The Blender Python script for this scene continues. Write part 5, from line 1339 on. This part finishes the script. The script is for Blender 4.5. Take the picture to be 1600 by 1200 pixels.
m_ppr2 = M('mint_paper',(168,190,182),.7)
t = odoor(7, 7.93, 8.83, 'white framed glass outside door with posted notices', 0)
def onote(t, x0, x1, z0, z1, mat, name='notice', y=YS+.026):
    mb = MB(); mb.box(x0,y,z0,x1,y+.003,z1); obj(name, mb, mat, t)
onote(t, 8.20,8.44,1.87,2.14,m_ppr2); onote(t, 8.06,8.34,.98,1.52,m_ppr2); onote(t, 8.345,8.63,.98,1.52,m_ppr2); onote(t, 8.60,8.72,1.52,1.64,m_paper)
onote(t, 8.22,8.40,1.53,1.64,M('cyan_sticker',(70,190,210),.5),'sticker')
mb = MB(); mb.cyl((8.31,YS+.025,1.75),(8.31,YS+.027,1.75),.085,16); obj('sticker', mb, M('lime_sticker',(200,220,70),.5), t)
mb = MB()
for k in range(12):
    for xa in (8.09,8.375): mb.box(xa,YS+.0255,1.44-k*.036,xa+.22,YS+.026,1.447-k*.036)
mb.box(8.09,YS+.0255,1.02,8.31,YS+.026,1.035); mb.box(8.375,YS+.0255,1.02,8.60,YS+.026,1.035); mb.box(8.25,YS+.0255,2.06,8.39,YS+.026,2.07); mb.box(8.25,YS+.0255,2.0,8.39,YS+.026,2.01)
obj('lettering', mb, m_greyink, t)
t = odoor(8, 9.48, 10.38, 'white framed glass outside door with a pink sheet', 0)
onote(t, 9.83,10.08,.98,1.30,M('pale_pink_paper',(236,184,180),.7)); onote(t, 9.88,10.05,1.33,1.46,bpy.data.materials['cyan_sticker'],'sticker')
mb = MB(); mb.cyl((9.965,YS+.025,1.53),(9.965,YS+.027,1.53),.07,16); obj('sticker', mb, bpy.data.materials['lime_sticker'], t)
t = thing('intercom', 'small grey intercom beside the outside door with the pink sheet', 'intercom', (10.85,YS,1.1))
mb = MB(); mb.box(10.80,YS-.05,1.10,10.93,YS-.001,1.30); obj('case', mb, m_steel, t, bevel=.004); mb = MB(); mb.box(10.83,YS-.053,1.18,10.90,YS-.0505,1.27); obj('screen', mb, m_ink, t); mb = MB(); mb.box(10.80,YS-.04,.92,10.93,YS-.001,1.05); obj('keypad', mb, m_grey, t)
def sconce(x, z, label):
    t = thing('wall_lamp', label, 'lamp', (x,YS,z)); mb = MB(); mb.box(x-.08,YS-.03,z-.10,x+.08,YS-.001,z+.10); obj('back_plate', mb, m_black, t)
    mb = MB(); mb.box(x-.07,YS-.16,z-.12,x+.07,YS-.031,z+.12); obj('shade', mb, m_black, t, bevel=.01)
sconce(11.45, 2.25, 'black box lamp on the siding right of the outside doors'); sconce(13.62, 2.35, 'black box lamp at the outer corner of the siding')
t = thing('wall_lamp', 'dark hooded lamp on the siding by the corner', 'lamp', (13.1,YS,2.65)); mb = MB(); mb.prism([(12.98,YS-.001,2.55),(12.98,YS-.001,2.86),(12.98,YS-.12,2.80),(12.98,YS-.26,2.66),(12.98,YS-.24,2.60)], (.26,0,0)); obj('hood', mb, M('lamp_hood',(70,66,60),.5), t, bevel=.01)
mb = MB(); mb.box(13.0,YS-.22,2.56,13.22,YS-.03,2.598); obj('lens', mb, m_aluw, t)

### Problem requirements
Write out every line of the material again, exactly as it reads.

### Result for this exercise
The Blender Python script for this scene continues. Write part 5, from line 1339 on. This part finishes the script. The script is for Blender 4.5. Take the picture to be 1600 by 1200 pixels.
m_ppr2 = M('mint_paper',(168,190,182),.7)
t = odoor(7, 7.93, 8.83, 'white framed glass outside door with posted notices', 0)
def onote(t, x0, x1, z0, z1, mat, name='notice', y=YS+.026):
    mb = MB(); mb.box(x0,y,z0,x1,y+.003,z1); obj(name, mb, mat, t)
onote(t, 8.20,8.44,1.87,2.14,m_ppr2); onote(t, 8.06,8.34,.98,1.52,m_ppr2); onote(t, 8.345,8.63,.98,1.52,m_ppr2); onote(t, 8.60,8.72,1.52,1.64,m_paper)
onote(t, 8.22,8.40,1.53,1.64,M('cyan_sticker',(70,190,210),.5),'sticker')
mb = MB(); mb.cyl((8.31,YS+.025,1.75),(8.31,YS+.027,1.75),.085,16); obj('sticker', mb, M('lime_sticker',(200,220,70),.5), t)
mb = MB()
for k in range(12):
    for xa in (8.09,8.375): mb.box(xa,YS+.0255,1.44-k*.036,xa+.22,YS+.026,1.447-k*.036)
mb.box(8.09,YS+.0255,1.02,8.31,YS+.026,1.035); mb.box(8.375,YS+.0255,1.02,8.60,YS+.026,1.035); mb.box(8.25,YS+.0255,2.06,8.39,YS+.026,2.07); mb.box(8.25,YS+.0255,2.0,8.39,YS+.026,2.01)
obj('lettering', mb, m_greyink, t)
t = odoor(8, 9.48, 10.38, 'white framed glass outside door with a pink sheet', 0)
onote(t, 9.83,10.08,.98,1.30,M('pale_pink_paper',(236,184,180),.7)); onote(t, 9.88,10.05,1.33,1.46,bpy.data.materials['cyan_sticker'],'sticker')
mb = MB(); mb.cyl((9.965,YS+.025,1.53),(9.965,YS+.027,1.53),.07,16); obj('sticker', mb, bpy.data.materials['lime_sticker'], t)
t = thing('intercom', 'small grey intercom beside the outside door with the pink sheet', 'intercom', (10.85,YS,1.1))
mb = MB(); mb.box(10.80,YS-.05,1.10,10.93,YS-.001,1.30); obj('case', mb, m_steel, t, bevel=.004); mb = MB(); mb.box(10.83,YS-.053,1.18,10.90,YS-.0505,1.27); obj('screen', mb, m_ink, t); mb = MB(); mb.box(10.80,YS-.04,.92,10.93,YS-.001,1.05); obj('keypad', mb, m_grey, t)
def sconce(x, z, label):
    t = thing('wall_lamp', label, 'lamp', (x,YS,z)); mb = MB(); mb.box(x-.08,YS-.03,z-.10,x+.08,YS-.001,z+.10); obj('back_plate', mb, m_black, t)
    mb = MB(); mb.box(x-.07,YS-.16,z-.12,x+.07,YS-.031,z+.12); obj('shade', mb, m_black, t, bevel=.01)
sconce(11.45, 2.25, 'black box lamp on the siding right of the outside doors'); sconce(13.62, 2.35, 'black box lamp at the outer corner of the siding')
t = thing('wall_lamp', 'dark hooded lamp on the siding by the corner', 'lamp', (13.1,YS,2.65)); mb = MB(); mb.prism([(12.98,YS-.001,2.55),(12.98,YS-.001,2.86),(12.98,YS-.12,2.80),(12.98,YS-.26,2.66),(12.98,YS-.24,2.60)], (.26,0,0)); obj('hood', mb, M('lamp_hood',(70,66,60),.5), t, bevel=.01)
mb = MB(); mb.box(13.0,YS-.22,2.56,13.22,YS-.03,2.598); obj('lens', mb, m_aluw, t)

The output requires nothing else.